Scene modeling code data
------------------------------
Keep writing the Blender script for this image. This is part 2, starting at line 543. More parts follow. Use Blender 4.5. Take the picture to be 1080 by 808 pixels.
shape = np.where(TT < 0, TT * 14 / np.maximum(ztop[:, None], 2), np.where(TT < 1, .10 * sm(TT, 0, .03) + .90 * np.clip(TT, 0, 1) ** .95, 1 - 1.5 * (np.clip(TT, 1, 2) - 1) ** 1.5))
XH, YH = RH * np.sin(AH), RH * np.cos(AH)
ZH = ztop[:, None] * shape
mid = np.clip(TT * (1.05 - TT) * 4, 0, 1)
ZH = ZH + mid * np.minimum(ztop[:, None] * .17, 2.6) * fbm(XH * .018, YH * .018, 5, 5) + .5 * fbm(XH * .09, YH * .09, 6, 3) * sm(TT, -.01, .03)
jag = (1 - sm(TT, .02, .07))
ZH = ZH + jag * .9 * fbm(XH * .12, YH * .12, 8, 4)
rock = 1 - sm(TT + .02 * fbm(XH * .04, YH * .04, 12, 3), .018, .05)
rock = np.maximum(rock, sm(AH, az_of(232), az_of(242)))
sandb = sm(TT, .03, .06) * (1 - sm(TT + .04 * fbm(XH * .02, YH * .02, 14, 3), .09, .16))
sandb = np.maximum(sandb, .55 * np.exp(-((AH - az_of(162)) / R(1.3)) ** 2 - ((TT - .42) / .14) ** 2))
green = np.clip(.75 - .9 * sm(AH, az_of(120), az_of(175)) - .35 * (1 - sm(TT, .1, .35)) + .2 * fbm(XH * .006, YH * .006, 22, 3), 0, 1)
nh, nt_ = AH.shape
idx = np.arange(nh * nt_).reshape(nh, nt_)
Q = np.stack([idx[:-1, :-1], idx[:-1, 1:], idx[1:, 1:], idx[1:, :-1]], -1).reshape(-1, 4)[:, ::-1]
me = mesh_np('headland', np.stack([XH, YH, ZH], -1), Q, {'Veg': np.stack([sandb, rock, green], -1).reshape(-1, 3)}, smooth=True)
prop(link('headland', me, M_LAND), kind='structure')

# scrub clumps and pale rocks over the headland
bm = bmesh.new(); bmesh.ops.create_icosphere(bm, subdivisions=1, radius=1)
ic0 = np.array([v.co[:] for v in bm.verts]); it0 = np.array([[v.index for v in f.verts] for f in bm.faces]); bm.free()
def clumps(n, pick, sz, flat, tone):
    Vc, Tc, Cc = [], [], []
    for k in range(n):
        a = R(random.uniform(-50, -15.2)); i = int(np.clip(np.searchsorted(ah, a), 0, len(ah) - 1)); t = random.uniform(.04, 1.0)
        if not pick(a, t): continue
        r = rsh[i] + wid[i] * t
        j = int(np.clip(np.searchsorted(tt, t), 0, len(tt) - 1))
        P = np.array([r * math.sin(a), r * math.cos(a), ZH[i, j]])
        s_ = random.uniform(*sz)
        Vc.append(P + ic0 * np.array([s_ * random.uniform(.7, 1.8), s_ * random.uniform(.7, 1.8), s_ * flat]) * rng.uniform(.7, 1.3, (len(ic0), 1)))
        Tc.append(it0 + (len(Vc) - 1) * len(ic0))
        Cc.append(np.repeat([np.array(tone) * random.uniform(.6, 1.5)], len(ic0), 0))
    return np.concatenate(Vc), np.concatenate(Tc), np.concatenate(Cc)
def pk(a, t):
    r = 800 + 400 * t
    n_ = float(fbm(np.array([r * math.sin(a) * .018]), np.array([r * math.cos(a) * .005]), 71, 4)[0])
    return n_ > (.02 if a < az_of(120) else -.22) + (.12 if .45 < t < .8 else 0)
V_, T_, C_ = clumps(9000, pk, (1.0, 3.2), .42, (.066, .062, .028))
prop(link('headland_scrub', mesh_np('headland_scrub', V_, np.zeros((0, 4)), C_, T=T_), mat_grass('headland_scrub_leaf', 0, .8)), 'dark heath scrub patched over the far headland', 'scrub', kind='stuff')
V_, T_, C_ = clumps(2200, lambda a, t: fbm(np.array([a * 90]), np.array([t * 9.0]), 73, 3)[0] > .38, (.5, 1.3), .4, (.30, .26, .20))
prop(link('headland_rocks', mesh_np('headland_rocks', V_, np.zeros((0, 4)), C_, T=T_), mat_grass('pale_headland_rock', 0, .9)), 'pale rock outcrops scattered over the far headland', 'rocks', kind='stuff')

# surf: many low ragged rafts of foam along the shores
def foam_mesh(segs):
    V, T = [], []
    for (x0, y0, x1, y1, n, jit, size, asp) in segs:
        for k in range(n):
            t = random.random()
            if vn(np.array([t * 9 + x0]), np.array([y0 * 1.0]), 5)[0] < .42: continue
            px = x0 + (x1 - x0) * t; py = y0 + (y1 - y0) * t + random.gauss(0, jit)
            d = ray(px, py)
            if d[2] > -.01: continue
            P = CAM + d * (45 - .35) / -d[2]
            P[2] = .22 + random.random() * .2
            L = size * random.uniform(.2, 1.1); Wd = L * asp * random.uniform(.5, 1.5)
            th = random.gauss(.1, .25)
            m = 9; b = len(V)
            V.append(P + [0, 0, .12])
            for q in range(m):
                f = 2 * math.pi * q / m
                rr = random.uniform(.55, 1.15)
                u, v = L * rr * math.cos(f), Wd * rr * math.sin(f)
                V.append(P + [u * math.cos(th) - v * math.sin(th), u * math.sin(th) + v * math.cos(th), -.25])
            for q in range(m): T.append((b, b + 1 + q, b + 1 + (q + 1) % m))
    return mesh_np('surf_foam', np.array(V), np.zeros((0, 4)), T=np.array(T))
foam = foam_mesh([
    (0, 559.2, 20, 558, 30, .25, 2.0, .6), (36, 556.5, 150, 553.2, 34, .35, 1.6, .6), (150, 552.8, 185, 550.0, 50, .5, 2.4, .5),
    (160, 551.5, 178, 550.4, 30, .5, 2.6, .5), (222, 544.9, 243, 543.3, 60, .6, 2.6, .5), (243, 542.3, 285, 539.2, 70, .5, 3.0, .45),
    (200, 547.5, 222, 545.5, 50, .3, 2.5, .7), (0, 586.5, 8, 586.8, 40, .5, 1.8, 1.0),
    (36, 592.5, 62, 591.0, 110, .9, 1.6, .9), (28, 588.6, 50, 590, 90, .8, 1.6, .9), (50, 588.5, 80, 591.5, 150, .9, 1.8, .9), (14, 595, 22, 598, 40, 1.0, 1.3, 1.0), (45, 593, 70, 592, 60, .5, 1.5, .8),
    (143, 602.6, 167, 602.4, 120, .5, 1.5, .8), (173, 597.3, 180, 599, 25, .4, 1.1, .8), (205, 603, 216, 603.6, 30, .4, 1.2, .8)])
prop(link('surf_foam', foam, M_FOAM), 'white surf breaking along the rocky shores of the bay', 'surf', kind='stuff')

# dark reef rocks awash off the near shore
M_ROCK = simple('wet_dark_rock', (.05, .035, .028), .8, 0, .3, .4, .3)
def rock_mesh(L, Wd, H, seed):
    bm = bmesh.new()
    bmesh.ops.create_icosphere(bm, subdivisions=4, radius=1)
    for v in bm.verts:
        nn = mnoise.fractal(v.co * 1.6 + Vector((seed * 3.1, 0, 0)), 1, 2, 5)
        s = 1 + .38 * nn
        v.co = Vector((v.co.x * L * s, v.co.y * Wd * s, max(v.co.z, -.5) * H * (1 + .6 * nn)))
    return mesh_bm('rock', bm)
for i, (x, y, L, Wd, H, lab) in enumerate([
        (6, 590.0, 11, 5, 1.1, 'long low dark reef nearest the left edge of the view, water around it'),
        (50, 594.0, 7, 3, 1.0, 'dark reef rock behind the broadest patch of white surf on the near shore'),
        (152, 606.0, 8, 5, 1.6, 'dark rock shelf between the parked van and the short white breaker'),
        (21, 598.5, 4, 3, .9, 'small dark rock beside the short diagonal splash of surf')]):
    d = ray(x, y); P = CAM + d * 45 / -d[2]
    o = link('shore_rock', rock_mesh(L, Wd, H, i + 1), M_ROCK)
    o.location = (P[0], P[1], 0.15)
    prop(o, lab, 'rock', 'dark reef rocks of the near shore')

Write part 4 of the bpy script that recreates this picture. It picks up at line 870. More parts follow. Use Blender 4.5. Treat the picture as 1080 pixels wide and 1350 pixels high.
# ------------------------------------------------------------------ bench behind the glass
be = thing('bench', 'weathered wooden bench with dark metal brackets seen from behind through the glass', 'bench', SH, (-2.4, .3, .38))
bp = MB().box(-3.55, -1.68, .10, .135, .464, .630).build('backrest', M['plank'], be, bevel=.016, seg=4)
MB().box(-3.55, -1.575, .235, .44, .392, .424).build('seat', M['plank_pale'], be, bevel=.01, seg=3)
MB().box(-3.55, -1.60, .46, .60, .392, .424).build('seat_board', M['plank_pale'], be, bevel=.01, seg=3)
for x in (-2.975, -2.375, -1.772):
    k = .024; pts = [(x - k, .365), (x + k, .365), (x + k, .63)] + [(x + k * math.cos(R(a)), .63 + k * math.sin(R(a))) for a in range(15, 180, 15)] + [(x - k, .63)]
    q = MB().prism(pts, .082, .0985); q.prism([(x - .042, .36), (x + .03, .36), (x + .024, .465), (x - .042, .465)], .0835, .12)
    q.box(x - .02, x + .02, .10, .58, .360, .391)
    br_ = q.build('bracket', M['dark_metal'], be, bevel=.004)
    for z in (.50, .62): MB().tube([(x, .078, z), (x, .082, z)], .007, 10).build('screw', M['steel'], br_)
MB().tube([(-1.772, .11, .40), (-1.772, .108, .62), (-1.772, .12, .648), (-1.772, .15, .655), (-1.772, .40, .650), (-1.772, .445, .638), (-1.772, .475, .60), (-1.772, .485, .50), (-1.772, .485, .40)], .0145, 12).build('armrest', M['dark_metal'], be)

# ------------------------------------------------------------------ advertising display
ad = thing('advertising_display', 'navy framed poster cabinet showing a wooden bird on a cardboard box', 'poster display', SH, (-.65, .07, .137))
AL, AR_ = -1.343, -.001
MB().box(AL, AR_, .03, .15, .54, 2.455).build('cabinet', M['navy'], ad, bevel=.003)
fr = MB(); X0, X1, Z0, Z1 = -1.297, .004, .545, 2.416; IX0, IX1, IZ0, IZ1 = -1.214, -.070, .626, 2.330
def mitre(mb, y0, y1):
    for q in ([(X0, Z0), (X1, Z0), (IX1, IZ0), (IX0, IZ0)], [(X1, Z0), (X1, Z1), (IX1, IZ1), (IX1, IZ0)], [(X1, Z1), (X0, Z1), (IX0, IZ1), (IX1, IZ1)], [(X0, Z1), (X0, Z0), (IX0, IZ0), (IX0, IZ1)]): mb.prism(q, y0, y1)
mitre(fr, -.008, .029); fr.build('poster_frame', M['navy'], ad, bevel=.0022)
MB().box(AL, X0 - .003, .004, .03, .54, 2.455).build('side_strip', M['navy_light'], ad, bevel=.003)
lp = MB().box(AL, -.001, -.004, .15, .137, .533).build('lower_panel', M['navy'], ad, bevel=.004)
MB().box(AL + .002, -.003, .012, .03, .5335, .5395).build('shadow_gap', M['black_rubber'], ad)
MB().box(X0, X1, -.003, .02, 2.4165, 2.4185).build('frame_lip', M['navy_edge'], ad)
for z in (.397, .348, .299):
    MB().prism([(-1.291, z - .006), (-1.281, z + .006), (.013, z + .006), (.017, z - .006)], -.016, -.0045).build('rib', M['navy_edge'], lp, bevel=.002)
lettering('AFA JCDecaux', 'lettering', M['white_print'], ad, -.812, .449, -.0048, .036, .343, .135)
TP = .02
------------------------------
The lines to return begin at the first line of the records and end at the line holding "prop(link('headland', me, M_LAND), kind='structure')"; please return them exactly, including both, and nothing beyond.

Keep writing the Blender script for this image. This is part 2, starting at line 543. More parts follow. Use Blender 4.5. Take the picture to be 1080 by 808 pixels.
shape = np.where(TT < 0, TT * 14 / np.maximum(ztop[:, None], 2), np.where(TT < 1, .10 * sm(TT, 0, .03) + .90 * np.clip(TT, 0, 1) ** .95, 1 - 1.5 * (np.clip(TT, 1, 2) - 1) ** 1.5))
XH, YH = RH * np.sin(AH), RH * np.cos(AH)
ZH = ztop[:, None] * shape
mid = np.clip(TT * (1.05 - TT) * 4, 0, 1)
ZH = ZH + mid * np.minimum(ztop[:, None] * .17, 2.6) * fbm(XH * .018, YH * .018, 5, 5) + .5 * fbm(XH * .09, YH * .09, 6, 3) * sm(TT, -.01, .03)
jag = (1 - sm(TT, .02, .07))
ZH = ZH + jag * .9 * fbm(XH * .12, YH * .12, 8, 4)
rock = 1 - sm(TT + .02 * fbm(XH * .04, YH * .04, 12, 3), .018, .05)
rock = np.maximum(rock, sm(AH, az_of(232), az_of(242)))
sandb = sm(TT, .03, .06) * (1 - sm(TT + .04 * fbm(XH * .02, YH * .02, 14, 3), .09, .16))
sandb = np.maximum(sandb, .55 * np.exp(-((AH - az_of(162)) / R(1.3)) ** 2 - ((TT - .42) / .14) ** 2))
green = np.clip(.75 - .9 * sm(AH, az_of(120), az_of(175)) - .35 * (1 - sm(TT, .1, .35)) + .2 * fbm(XH * .006, YH * .006, 22, 3), 0, 1)
nh, nt_ = AH.shape
idx = np.arange(nh * nt_).reshape(nh, nt_)
Q = np.stack([idx[:-1, :-1], idx[:-1, 1:], idx[1:, 1:], idx[1:, :-1]], -1).reshape(-1, 4)[:, ::-1]
me = mesh_np('headland', np.stack([XH, YH, ZH], -1), Q, {'Veg': np.stack([sandb, rock, green], -1).reshape(-1, 3)}, smooth=True)
prop(link('headland', me, M_LAND), kind='structure')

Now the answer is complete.